Hercules the Archer – second version known as the Large Study with bas-reliefs (Héraklès - grand, première grande étude)

Emile Antoine BOURDELLE (1861, Montauban (Tarn-et-Garonne, France) - 1929, Le Vésinet (Yvelines, France))

  • 1906 - 1909
  • Bronze, Coubertin cast iron
  • 252 cm x 240 cm x 110 cm
  • MBBR1248
  • Rhodia Dufet Bourdelle Bequest, 2002

At the Salon de la Société Nationale des Beaux-Arts in 1910, Hercules the Archer made a triumphant entry into the history of modern sculpture. The masterly combination of this expressive structure, between tension and distribution, embodied the propensity for geometric forms and monumentality that was to assert itself in future compositions. When he was nearly 50 years old, Bourdelle received the recognition he had been waiting for. To give substance to the mythological hero’s prowess, the sculptor asked  a soldier he had met at “Rodin's Saturdays”, Major Doyen-Parigot, to pose for him in the studio, with his athletic build and muscles on show.

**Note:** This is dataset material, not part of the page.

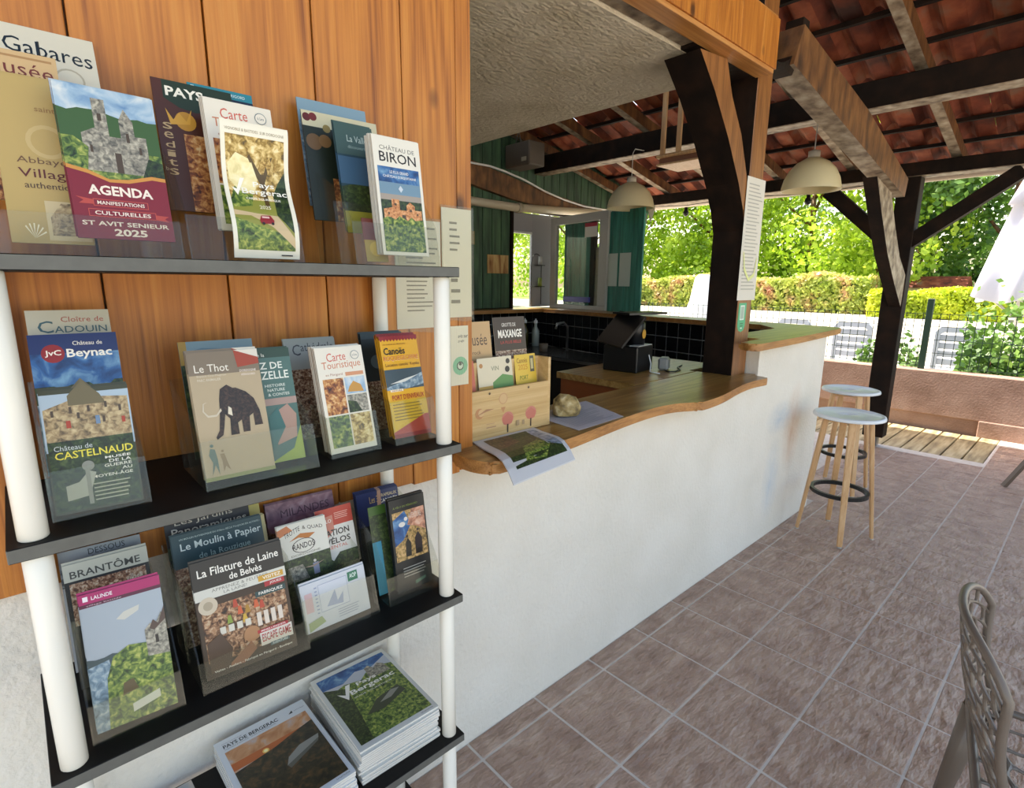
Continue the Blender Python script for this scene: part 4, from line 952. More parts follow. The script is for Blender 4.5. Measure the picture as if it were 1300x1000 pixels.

A series of eight small studies modelled between 1906 and 1908 shows the progression, from working with a live model to the definitive structure. In 1909, Hercules was enlarged and then cast in bronze by Rudier at the request of Gabriel Thomas, Bourdelle's patron. This monumental version was intended to be a unique piece. In response to its popularity, Gabriel Thomas gave the sculptor back his publishing rights and returned his copy. Bourdelle sold it to Prince Eugen of Sweden and Norway, who placed it in his garden at Waldemarsudde, where it still stands today.  After 1920, Bourdelle produced two variations of this original version. The first, entitled Large Study, is embellished with two small bas-reliefs on the rock representing Hercules and Pholus the Centaur and Hercules Tying his Sandal. In the second version, the bas-reliefs were replaced by the Hydra of Lerna and the Nemean Lion. Copies are now held in the Musée d'Orsay, the Metropolitan Museum of Art in New York and the National Gallery in Prague.